Além de nos falar de realidades humanas que ignoramos, o livro convida a pensar sobre a Amazônia e os vizinhos que desconhecemos. Não é à toa que o volume traz alguns mapas da região, de forma que o leitor ou leitora não se perca pelo caminho. "O Suriname ninguém sabe onde fica; a Guiana, que era a antiga Guiana Inglesa, muita gente nem sabe que existe. A Guiana Francesa, então, nem se fala. As pessoas não têm conhecimento", comenta. "Algumas pessoas mandavam coisas para Guiné (país da África) e endereçavam para a Guiana. Os franceses entregavam no consulado e eu mandava de volta com uma observação."
Hoje vivendo em Rivera, no Uruguai, a gaúcha de Santa Maria está mais perto da terra onde nasceu.

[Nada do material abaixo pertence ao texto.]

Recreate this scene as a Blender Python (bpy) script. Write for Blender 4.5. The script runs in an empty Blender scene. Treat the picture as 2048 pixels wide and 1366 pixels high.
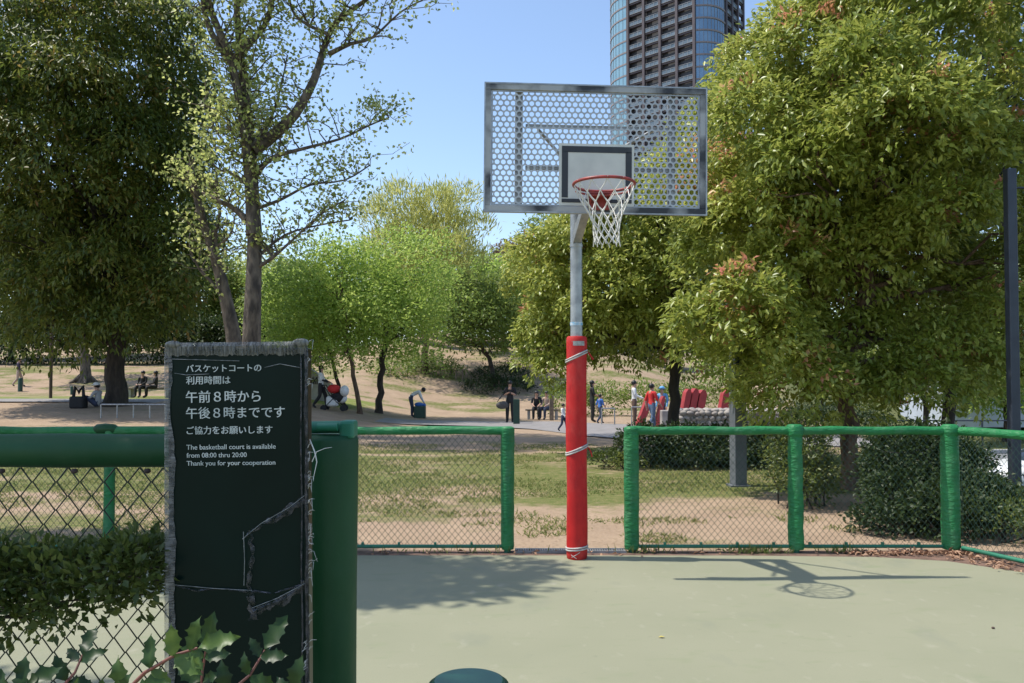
import bpy, bmesh, math, random
import numpy as np
from mathutils import Vector, Matrix, noise as mnoise

R = math.radians
PI = math.pi
scene = bpy.context.scene
COL = scene.collection

# ------------------------------------------------------------------ camera, sky, sun, exposure
CAM_H, F, PITCH, SHIFT = 1.53, 1650.0, R(1.6), 39.0
cam = bpy.data.cameras.new('camera')
cam.sensor_width = 36.0
cam.lens = 36.0 * F / 2048.0
cam.shift_y = SHIFT / 2048.0
cam.clip_start = 0.05
cam.clip_end = 3000
camo = bpy.data.objects.new('camera', cam)
camo.location = (0, 0, CAM_H)
camo.rotation_euler = (PI / 2 + PITCH, 0, 0)
COL.objects.link(camo)
scene.camera = camo

SUN_TO = Vector((-0.515, 0.030, 1.0)).normalized()
world = bpy.data.worlds.new('World')
scene.world = world
world.use_nodes = True
wn = world.node_tree
bg = wn.nodes['Background']
sky = wn.nodes.new('ShaderNodeTexSky')
sky.sky_type = 'NISHITA'
sky.sun_disc = False
sky.sun_elevation = math.asin(SUN_TO.z)
sky.sun_rotation = math.atan2(SUN_TO.x, SUN_TO.y)
sky.air_density = 1.0
sky.dust_density = 0.8
sky.ozone_density = 1.4
wn.links.new(sky.outputs[0], bg.inputs[0])
bg.inputs[1].default_value = 0.14
sl = bpy.data.lights.new('sun', 'SUN')
sl.energy = 3.1
sl.angle = R(0.55)
sl.color = (1.0, 0.95, 0.86)
so = bpy.data.objects.new('sun', sl)
so.rotation_euler = SUN_TO.to_track_quat('Z', 'Y').to_euler()
so.location = (-20, 5, 40)
COL.objects.link(so)
scene.view_settings.view_transform = 'Standard'
scene.view_settings.look = 'None'
scene.view_settings.exposure = 0.75
scene.view_settings.gamma = 1.0
scene.cycles.max_bounces = 6
scene.cycles.transparent_max_bounces = 8

# ------------------------------------------------------------------ helpers
def P(px, py, Y):
    """world point seen at photo pixel (px, py) at distance Y along the ground"""
    u = (px - 1024) / F
    v = -(py - 683) / F + SHIFT / F
    d = Vector((u, math.cos(PITCH) - v * math.sin(PITCH), math.sin(PITCH) + v * math.cos(PITCH)))
    t = Y / d.y
    return Vector((d.x * t, Y, CAM_H + d.z * t))

def ss(a, b, x):
    t = min(1.0, max(0.0, (x - a) / (b - a)))
    return t * t * (3 - 2 * t)

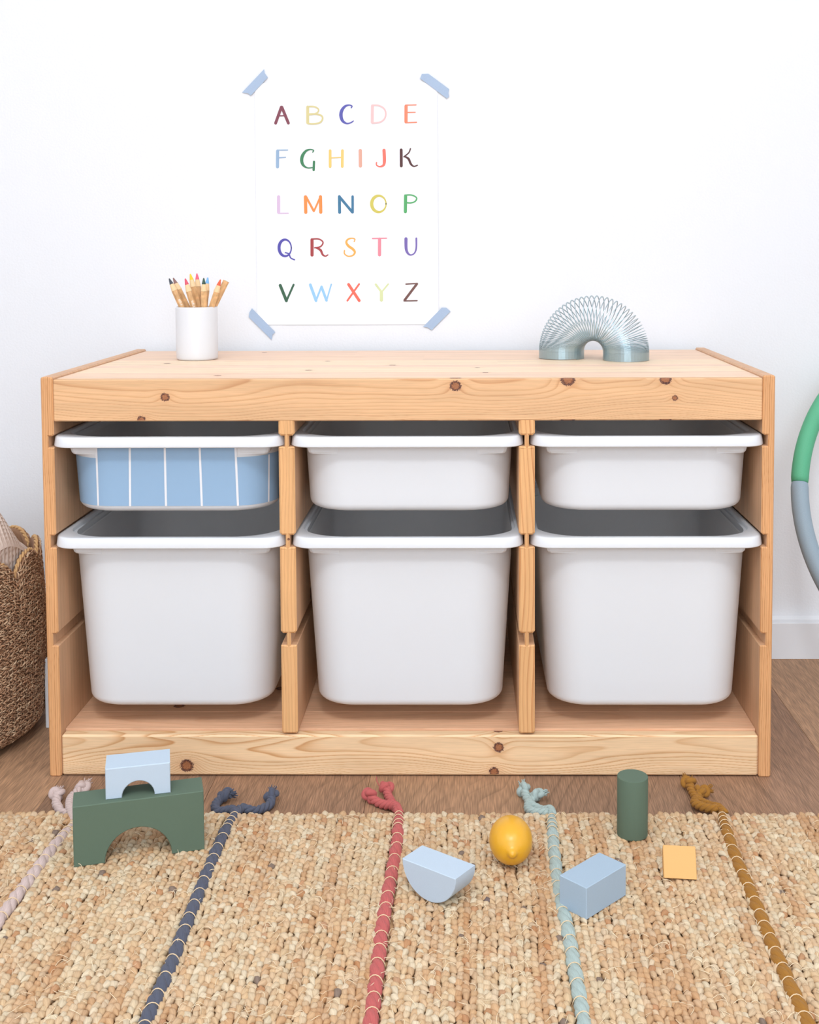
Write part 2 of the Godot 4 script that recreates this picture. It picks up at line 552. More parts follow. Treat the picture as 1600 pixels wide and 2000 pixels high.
func divider_outline(x0: float, x1: float, y0: float, y1: float) -> PackedVector2Array:
	var p := PackedVector2Array([Vector2(x0 + 0.0022, y0), Vector2(x1 - 0.0022, y0), Vector2(x1, y0 + 0.0022)])
	for g in GROOVES:
		p.append_array(PackedVector2Array([Vector2(x1, g[0] - 0.0008), Vector2(x1 - 0.0008, g[0]), Vector2(x1 - 0.0076, g[0]), Vector2(x1 - 0.0076, g[1]), Vector2(x1 - 0.0028, g[1]), Vector2(x1, g[1] + 0.0028)]))
	p.append(Vector2(x1, y1))
	p.append(Vector2(x0, y1))
	for i in [2, 1, 0]:
		var g: Array = GROOVES[i]
		p.append_array(PackedVector2Array([Vector2(x0, g[1] + 0.0028), Vector2(x0 + 0.0028, g[1]), Vector2(x0 + 0.0076, g[1]), Vector2(x0 + 0.0076, g[0]), Vector2(x0 + 0.0008, g[0]), Vector2(x0, g[0] - 0.0008)]))
	p.append(Vector2(x0, y0 + 0.0022))
	return p

func build_unit() -> void:
	var u := thing("storage_unit", "low pine storage unit with three bays and grooved sides, holding six white bins", "storage unit")
	for s in [-1.0, 1.0]:
		var cap := begin()
		var wall := begin()
		extrude(cap, wall, panel_outline(s * 0.4495, s * 0.465), -0.44, 0.0, 0.0015, Vector2(0.52, 0.44), Vector2(0.52, 0.0155), true, Vector2(minf(s * 0.4495, s * 0.465), 0))
		var m := done(cap)
		m = done(wall, m)
		m.surface_set_material(0, mats.edge)
		m.surface_set_material(1, mats.side)
		part("side_panel", m, null, u)
	var tops: Array = [mats.post, mats.post_b]
	var dx: Array = [[-0.1636, -0.1431], [0.1418, 0.1623]]
	for i in 2:
		var cap := begin()
		var wall := begin()
		extrude(cap, wall, divider_outline(dx[i][0], dx[i][1], 0.0565, 0.499), -0.43, -0.001, 0.0022, Vector2(0.52, 0.44), Vector2(0.52, 0.0205), true, Vector2(dx[i][0], 0))
		var m := done(cap)
		m = done(wall, m)
		m.surface_set_material(0, tops[i])
		m.surface_set_material(1, mats.side)
		part("divider", m, null, u)
	# front board under the top, bottom rail, boards across the back
	part("apron", box_mesh(Vector3(-0.4493, 0.4622, -0.0165), Vector3(0.4493, 0.5155, -0.0003), 0.0014, 0, Vector2(0.9, 0.0545)), mats.apron, u)
	part("bottom_rail", box_mesh(Vector3(-0.4493, 0.0012, -0.0175), Vector3(0.4493, 0.0545, -0.0012), 0.0022, 0, Vector2(0.9, 0.0545)), mats.rail, u)
	part("back_rail", box_mesh(Vector3(-0.4493, 0.0015, -0.438), Vector3(0.4493, 0.069, -0.422), 0.0015, 0, Vector2(0.9, 0.08)), mats.stave_0, u)
	var zt: Array = [-0.0168, -0.085, -0.155, -0.19, -0.262, -0.345, -0.438]
	var wt: Array = [0, 1, 2, 1, 0, 2]
	for i in 6:
		part("top_stave", box_mesh(Vector3(-0.4493, 0.4992, zt[i + 1] + 0.0001), Vector3(0.4493, 0.5156, zt[i] - 0.0001), 0.0003, 0, Vector2(0.9, 0.08), Vector2(0.11 * i, 0)), mats["stave_%d" % wt[i]], u)
	var zs: Array = [-0.018, -0.075, -0.14, -0.2, -0.27, -0.34, -0.421]
	for i in 6:
		part("shelf_stave", box_mesh(Vector3(-0.4493, 0.042, zs[i + 1] + 0.0001), Vector3(0.4493, 0.0563, zs[i] - 0.0001), 0.0003, 0, Vector2(0.9, 0.08), Vector2(0.17 * i, 0.01)), mats["shelf_%d" % ((i + 1) % 2)], u)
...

O que não a impede de refletir sobre a outra ponta do Brasil, hoje marcada nos noticiários pelos incêndios na floresta e pela exploração irresponsável de recursos naturais. "Vejo as pessoas dizendo que os garimpeiros exploram a floresta, mas eles são uns pobres coitados explorados também. Não existe garimpeiro rico, existe garimpeiro morto", frisa. "Não há uma dicotomia entre floresta em pé e pessoas com renda, como nos dizem os que são contrários à ecologia. As pessoas buscam o ouro, por exemplo, porque ele dá renda. Mas, do jeito que ele vem sendo explorado, na mão de bandido, de clandestino e de atravessador, ele acaba com as pessoas e acaba com a floresta", acentua Ana.
Uma Amazônia que exige, antes de tudo, disposição para o conhecimento. E o mesmo se aplica quando pensamos nas crianças e adultos que lá vivem, muitos afundados em dramas semelhantes aos que surgem em O passeio de Dendiara. "Eu digo que essa situação é formada por dois 'M': miséria e mentira. É a miséria que faz as mães darem os filhos, que faz as pessoas abandonarem tudo em busca de um emprego. E a pessoa que pega a criança, ou o coiote (que ajuda a atravessar a fronteira de forma clandestina), mente, diz que é tudo maravilhoso, que a criança vai voltar para visitar, que vão chamar a mãe para ver a filha se formar no primário. É a miséria que empurra, e a mentira que puxa. Temos que combater a pobreza extrema, e temos que trazer informação para as pessoas."